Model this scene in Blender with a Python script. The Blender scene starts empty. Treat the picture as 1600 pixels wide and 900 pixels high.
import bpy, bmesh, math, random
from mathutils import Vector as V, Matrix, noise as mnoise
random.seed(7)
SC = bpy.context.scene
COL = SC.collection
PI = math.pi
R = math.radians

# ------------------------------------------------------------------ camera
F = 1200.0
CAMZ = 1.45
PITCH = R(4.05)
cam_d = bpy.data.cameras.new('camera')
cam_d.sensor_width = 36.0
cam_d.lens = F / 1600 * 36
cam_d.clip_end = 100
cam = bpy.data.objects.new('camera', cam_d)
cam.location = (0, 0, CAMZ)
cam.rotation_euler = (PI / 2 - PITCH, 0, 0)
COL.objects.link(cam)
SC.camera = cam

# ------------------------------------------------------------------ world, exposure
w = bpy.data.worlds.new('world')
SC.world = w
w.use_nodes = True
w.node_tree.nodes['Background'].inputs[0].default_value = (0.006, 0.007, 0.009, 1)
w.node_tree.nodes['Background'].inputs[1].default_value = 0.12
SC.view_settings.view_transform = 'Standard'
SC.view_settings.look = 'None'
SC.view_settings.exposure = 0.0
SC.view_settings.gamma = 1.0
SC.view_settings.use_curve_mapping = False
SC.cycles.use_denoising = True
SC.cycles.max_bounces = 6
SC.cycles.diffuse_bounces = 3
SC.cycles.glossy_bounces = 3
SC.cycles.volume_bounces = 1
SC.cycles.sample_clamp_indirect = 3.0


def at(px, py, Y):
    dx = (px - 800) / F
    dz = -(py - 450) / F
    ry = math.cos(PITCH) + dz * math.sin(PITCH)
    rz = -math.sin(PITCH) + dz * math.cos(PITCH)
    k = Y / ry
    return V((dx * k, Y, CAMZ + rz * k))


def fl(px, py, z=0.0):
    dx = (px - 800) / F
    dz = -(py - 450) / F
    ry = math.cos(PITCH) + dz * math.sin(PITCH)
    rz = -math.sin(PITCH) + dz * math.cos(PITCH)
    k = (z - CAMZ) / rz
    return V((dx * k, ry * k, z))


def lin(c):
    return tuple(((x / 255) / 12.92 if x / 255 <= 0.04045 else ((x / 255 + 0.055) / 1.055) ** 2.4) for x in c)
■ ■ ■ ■
Required task: Lines from the start of the material above through the line containing "SC.camera = cam" are to be duplicated exactly, and only those.

Result for this task:
Model this scene in Blender with a Python script. The Blender scene starts empty. Treat the picture as 1600 pixels wide and 900 pixels high.
import bpy, bmesh, math, random
from mathutils import Vector as V, Matrix, noise as mnoise
random.seed(7)
SC = bpy.context.scene
COL = SC.collection
PI = math.pi
R = math.radians

# ------------------------------------------------------------------ camera
F = 1200.0
CAMZ = 1.45
PITCH = R(4.05)
cam_d = bpy.data.cameras.new('camera')
cam_d.sensor_width = 36.0
cam_d.lens = F / 1600 * 36
cam_d.clip_end = 100
cam = bpy.data.objects.new('camera', cam_d)
cam.location = (0, 0, CAMZ)
cam.rotation_euler = (PI / 2 - PITCH, 0, 0)
COL.objects.link(cam)
SC.camera = cam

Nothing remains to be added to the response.